Buy-in is key to BASF’s SAP savings

Having cut 4,000 customisations from its SAP systems, chemicals firm BASF is ready to create global standards for its processes to save millions of pounds


Having cut 4,000 customisations from its SAP systems, chemicals firm BASF is ready to create global standards for its processes to save millions of pounds

In 15 years at IT services company EDS, Wolfgang Erny saw many IT projects led by people isolated from the business. Fortunately, that is not the case at chemicals multinational BASF, where Erny became managing director of BASF IT Services in 2001.

Support for a massive global business process and ERP rationalisation programme from business managers at BASF is "outstanding", he said.

The firm, which has a turnover of £30bn, spun off its IT organisation - made up of 50 departments - into a separate company in 2001. About 1,700 people were transferred to the new organisation, which has a global mandate to provide competitive services to BASF as well as win business from elsewhere.

BASF expects its IT services arm to cut is IT costs by £138m a year. This is being achieved partly through replacing mainframes, rationalising the service structure and the economies of scale possible with a single global IT organisation.

BASF IT Services also aims to save "tens of millions of pounds" by rationalising its SAP enterprise resource planning (ERP) systems and reducing the number of business processes supported by the software. To achieve this, close business support for the programme is essential, said Erny.

The project involves a core IT team of between 150 and 200 staff and will eventually involve thousands of users.

Having completed a technical consolidation of its SAP systems, BASF is now ready for the toughest part of the programme.

"The simple part has been done," Erny said. "All the technical consolidation is finished and we are now starting to optimise and harmonise our processes. In the past, BASF was organised on a regional or country basis, but globalisation requires global processes."

This degree of rationalisation is a massive challenge for any large and diverse organisation, said Teresa Jones, senior research analyst at Butler Group. "People do not like being forced to change onto a standard process. They are in the mindset that it was always done this way and they do not want to change," she said.
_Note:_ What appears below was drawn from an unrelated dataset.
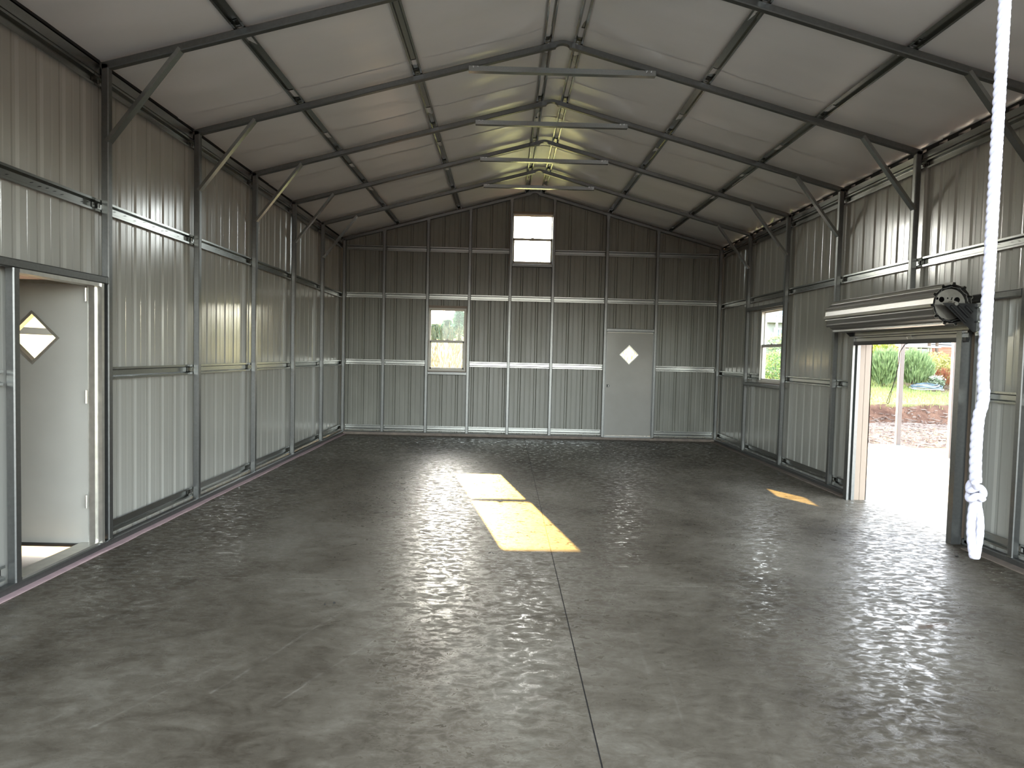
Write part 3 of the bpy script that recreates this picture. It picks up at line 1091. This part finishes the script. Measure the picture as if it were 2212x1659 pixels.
def roll_door(name, label, axis, length, R, side, curtain_z, ctx, full=True):
    """built along local +y from 0 to length, wall towards local +x; returns root"""
    r = thing(name, label, 'roll-up door', axis, kind='structure')
    T = lambda x, y, z: (x, y, z)
    # rolled curtain: spiral shell with ribs
    mb = MB()
    ring = rib_ring(R - .016, 11, .019)
    y0, y1 = 0, length
    mb.loops([[T(rr * math.cos(a), yy, rr * math.sin(a)) for rr, a in ring] for yy in (y0, y1)], cap=False)
    ring2 = rib_ring(R - .040, 12, .007, .25)
    mb.loops([[T(rr * math.cos(a), yy, rr * math.sin(a)) for rr, a in ring2] for yy in (y0 + .004, y1 - .004)], cap=False)
    cr = mb.build('curtain_roll', M['curtain'], r, solid=.0022)
    mb = MB()
    for yy, s_ in ((y0, 1), (y1, -1)):
        mb.loops([[T(rr * math.cos(a), yy + d, rr * math.sin(a)) for rr, a in ring] for d in (-.004 * s_, .012 * s_)], cap=False)
    mb.build('edge_strip', M['rubber'] if False else M['drum'], cr, solid=.003)
    # drum discs
    hs = [circ(-.075, .040, .024), circ(.060, .038, .026), circ(-.022, .052, .007, 10), circ(-.115, .048, .012, 12),
          [(.004, .036), (.014, .036), (.022, .062), (.012, .062)]]
    plate('drum_disc', circ(0, 0, R - .052, 40), hs, .004, M['drum'], r, (0, .030, 0), (1, 0, 0), (0, 0, 1))
    plate('drum_disc', circ(0, 0, R - .052, 40), hs, .004, M['drum'], r, (0, length - .030, 0), (1, 0, 0), (0, 0, 1))
    mb = MB()
    mb.tubepath([(0, -.06, 0), (0, length + .06, 0)], .0165, 14)
    mb.tubepath([(0, -.03, 0), (0, .034, 0)], .026, 14)
    mb.build('axle', M['drum'], r)
    # hanging curtain below the roll
    xc = R - .012
    zb = curtain_z
    mb = MB()
    prof = []
    z = 0.0
    while z > zb + .045:
        prof += [(z, 0), (z - .052, 0), (z - .060, .010), (z - .074, .010), (z - .082, 0)]
        z -= .083
    prof = [p for p in prof if p[0] > zb + .03] + [(zb + .03, 0)]
    mb.loops([[T(xc - d, yy, zz) for zz, d in prof] for yy in (.02, length - .02)], cap=False, close=False)
    mb.build('curtain', M['curtain'], r, solid=.002)
    mb = MB()
    mb.box(xc - .022, xc + .012, .02, length - .02, zb + .012, zb + .042)
    bbx = mb.build('bottom_bar', M['dark'], r)
    MB().box(xc - .018, xc + .006, .02, length - .02, zb, zb + .012).build('bottom_seal', M['rubber'], bbx)
    # brackets
    for yy in (-.045, length + .035):
        q = plate('bracket', [(-.11, .005), (.20, .005), (.20, -.24), (.165, -.24)], [], .005, M['dark'], r, (0, yy + .005, 0), (1, 0, 0), (0, 0, 1))
        mb = MB()
        for k in range(3):
            a = Vector((-.045 + .065 * k, yy - .005, -.018 - .0 * k))
            b = a + Vector((.155 - .035 * k, 0, -.150 + .035 * k)) * (.95 - .12 * k)
            mb.tubepath([a, a + (b - a) * .03, b - (b - a) * .03, b], [.004, .012, .012, .004], 8)
        mb.build('rib', M['dark'], q)
        mb = MB()
        mb.box(.192, .245, yy - .045 if yy < 0 else yy - .01, yy + .012 if yy < 0 else yy + .05, -.27, .010)
        mb.build('mount_plate', M['mount'], q)
        mb = MB()
        for (bx_, bz) in ((.217, -.03), (.217, -.15), (.217, -.24)):
            mb.tubepath([(.18, yy - .025, bz), (.193, yy - .025, bz)], .009, 6)
        mb.build('bolt', M['hat'], q)
    return r


RX, RY, RZ, RR, RL = 3.360, 5.735, 2.125, .186, 1.925
d3 = roll_door('door_3', 'rolled-up steel roll-up door over the side opening', (RX, RY, RZ), RL, RR, 1, 1.800 - RZ, None)
# guides and beige jamb trim (in the root's local frame)
for (y0, y1, yj0, yj1) in ((5.800, 5.868, 5.846, 5.868), (7.614, 7.690, 7.622, 7.640)):
    f = MB()
    f.box(3.505 - RX, 3.530 - RX, y0 - RY, y1 - RY, -RZ, 1.90 - RZ)
    f.box(3.560 - RX, 3.596 - RX, y0 - RY, y1 - RY, -RZ, 1.90 - RZ)
    b0, b1 = (y0, y0 + .02) if y0 < 6 else (y1 - .02, y1)
    f.box(3.530 - RX, 3.560 - RX, b0 - RY, b1 - RY, -RZ, 1.90 - RZ)
    f.build('guide_track', M['tube'], d3)
for (yj0, yj1) in ((5.850, 5.872), (7.618, 7.640)):
    f = MB()
    f.box(3.597 - RX, 3.655 - RX, yj0 - RY, yj1 - RY, -RZ + .001, 1.862 - RZ)
    f.build('jamb_trim', M['beige'], d3)
    f = MB()
    f.box(3.659 - RX, 3.735 - RX, yj0 - RY, yj1 - RY, -RZ + .001, 1.862 - RZ)
    f.box(3.725 - RX, 3.735 - RX, (yj0 - .08 if yj0 < 6 else yj0) - RY, (yj1 if yj0 < 6 else yj1 + .08) - RY, -RZ + .001, 1.92 - RZ)
    f.build('jamb_trim', M['beige'], d3)
f = MB()
f.box(3.597 - RX, 3.735 - RX, 5.872 - RY, 7.618 - RY, 1.850 - RZ, 1.872 - RZ)
f.build('head_trim', M['beige'], d3)
f = MB()
f.tubepath([(3.515 - RX, 6.60 - RY, 1.845 - RZ), (3.505 - RX, 6.60 - RY, 1.872 - RZ), (3.505 - RX, 6.53 - RY, 1.878 - RZ), (3.515 - RX, 6.52 - RY, 1.845 - RZ)], .005, 6)
f.build('lift_handle', M['alu'], d3)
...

The BASF board is driving the rationalisation process, said Erny. It has demonstrated its support for the project by empowering a business advisory board to rule on which business processes will survive the cull.

In a company that has grown through acquisition, local divisions can become possessive over processes they have used for years, making global standardisation difficult.

To avoid protracted negotiations, the business advisory board has co-opted senior managers from line-of-business units, each of whom have an overall reduction in business processes written into their performance targets.
As a whole, the business advisory board is empowered to turn down requests for non-standard processes without referring them to the company board. "The business advisory board will want to know what the reason is for going away from the standard," Erny said. "If you cannot live with it, you have to have a very good reason."

Jones was impressed with this approach. "It is extremely sensible - it is vital to get senior management to buy in to the project and to measure that they are doing it. You must also make sure that the business managers know what is happening on the ground - they may not always know exactly how the application is used."

Jones said the rewards of business process standardisation could be great in terms of lower application support costs and improved efficiency, but it must also be balanced with the need for local innovation. The next generation of ERP applications are promising greater flexibility to do this, she said.


Cutting customisation

BASF has cut the number of customisations to its SAP system by 4,000 during its ERP rationalisation programme.

Because it has grown by acquisition and operates in many markets, the company was working with hundreds of different iterations of SAP, some of which had been customised for particular businesses.

Since the firm centralised its IT operations by creating BASF IT Services, it has been cutting back unnecessary customisation to reduce IT support costs. Together with server rationalisation and business process harmonisation, the company hopes to cut is SAP costs by tens of millions of pounds.

Despite the scale of rationalisation, BASF’s 15,000 users in Europe are almost unaware of the changes happening behind their interfaces to company systems, the firm said.


BASF standardises on SAP R/3 before making the move to MySAP

BASF has opted to standardise on SAP R/3 rather that move on to the latest SAP product MySAP as part of its ERP standardisation programme.

The chemicals firm wanted to be near the latest version of SAP, but not reliant on the most recent release, said Wolfgang Erny, managing director of BASF IT Services.

“We have some MySAP, but it makes sense to bring everyone on to the same version before moving to MySAP,” he said.

Butler Group senior research analyst Teresa Jones said it may be too painful for a business to move to MySAP all at once. “You cannot run before you can walk, you need to go step by step,” she said.

As mainstream support for SAP R/3 Enterprise will end in 2009, all users of the system will have to consider moving to MySAP or a rival product.

Although there were costs associated with separate programmes to standardise and then upgrade at a later date, the costs of upgrading to MySAP were difficult to quantify for an organisation as large and complex as BASF, said Jones.

Business process standardisation would make the eventual upgrade process easier as well, she said.